Les réactions peu compatissantes sur les réseaux sociaux à la suite de l’agression de deux magistrates en poste à Mayotte, relayées par la députée Estelle Youssouffa devant le ministre de la Justice, incite le Syndicat de la magistrature à prendre la plume dans un communiqué. La députée mahoraise aurait repris des courriers de ses électeurs, « qui se félicitaient de ce que les magistrats puissent être agressés et comprennent ainsi enfin la nécessité de se montrer intraitables dans le traitement de la délinquance, appelant à plus de sévérité et dénonçant un laxisme judiciaire. ».
Le Syndicat de la Magistrature (SM) et l’Union Syndicale des Magistrats (USM), représentés à la Cour d’appel de Saint-Denis de La Réunion, expriment leurs regrets que la profession n’ait pas été défendue par le Garde des Sceaux, surtout « les collègues mahorais » face « aux attaques verbales et aux agressions physiques qu’ils subissent » tout en « essayant de garantir à tous un égal traitement par la justice dans un territoire en grande souffrance ».

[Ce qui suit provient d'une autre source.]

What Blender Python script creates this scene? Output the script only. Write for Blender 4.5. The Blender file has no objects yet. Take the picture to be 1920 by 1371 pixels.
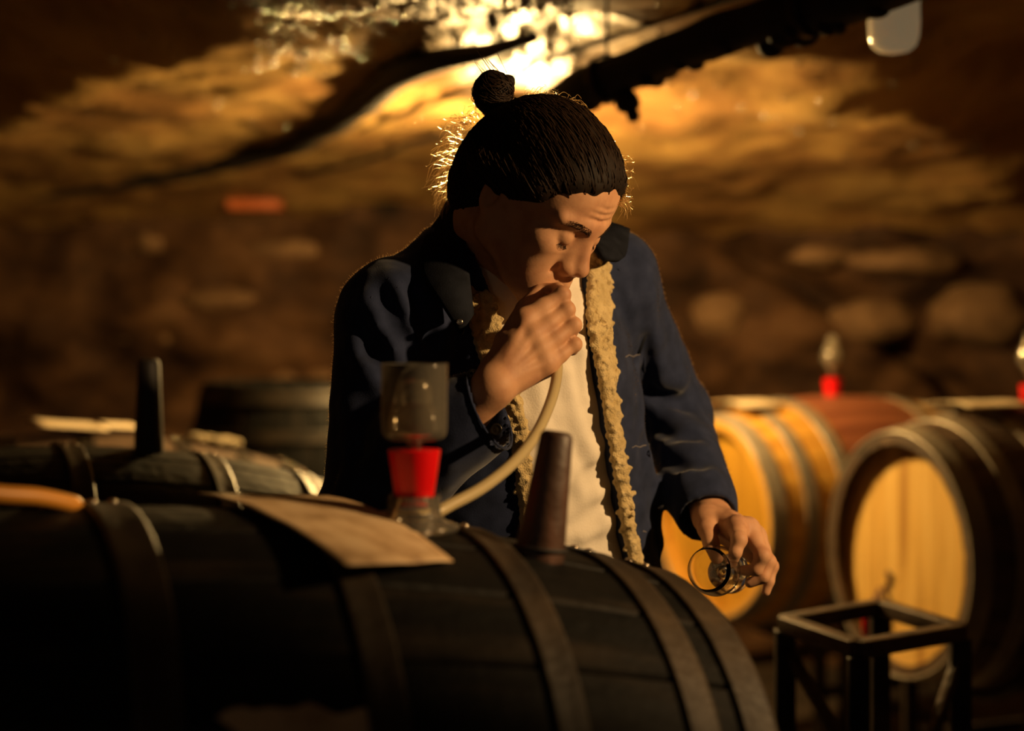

Faire passer les messages en audience
Le reproche d’une justice trop clémente en réponse aux actes de violence, est régulier. Essentiellement parce que les forces de l’ordre s’escriment à arrêter des auteurs de violence, mineurs, qui sont ensuite relâchés conformément à la loi, c’est donc la justice des mineurs qui est en cause, pas les magistrats. Le ministre est d’ailleurs attendu sur le plan national sur ce point, sa première réforme n’ayant pas convaincu. En revanche, quand le panel des peines peut s’appliquer, il ne manque pas d’engorger presque à 300% la prison de Majikavo, comme l’écrivent les deux syndicats.
Mais comme nous l’avons rapporté après les multiples audiences du tribunal, si la peine est importante, le procès doit faire œuvre de pédagogie. Et là-dessus, les magistrats ne sont pas égaux. On se souvient d’un Laurent Sabatier, ex-président d’un tribunal qui était encore de Grande Instance avant de devenir Judiciaire, et qui prenait le temps de faire vertement la morale à ceux qui se trouvaient à la barre, avec explications sur la portée de leurs gestes à l’appui. C’est toujours plus utile qu’un départ du tribunal sans suites.
La population mahoraise pourra remercier les deux syndicats pour la phrase finale, puisqu’ils demandent également que « la situation d’insécurité régnant à Mayotte, touchant tous les habitants de l’île quelles que soient leurs professions, soit véritablement prise en compte dans sa réalité concrète et quotidienne, difficilement mesurable et imaginable pour ceux qui résident ailleurs ».
Alors que les porte-paroles sont nombreux pour évoquer le camp de migrants, ils manquent pour pointer la délinquance qui tue à petits feux le territoire.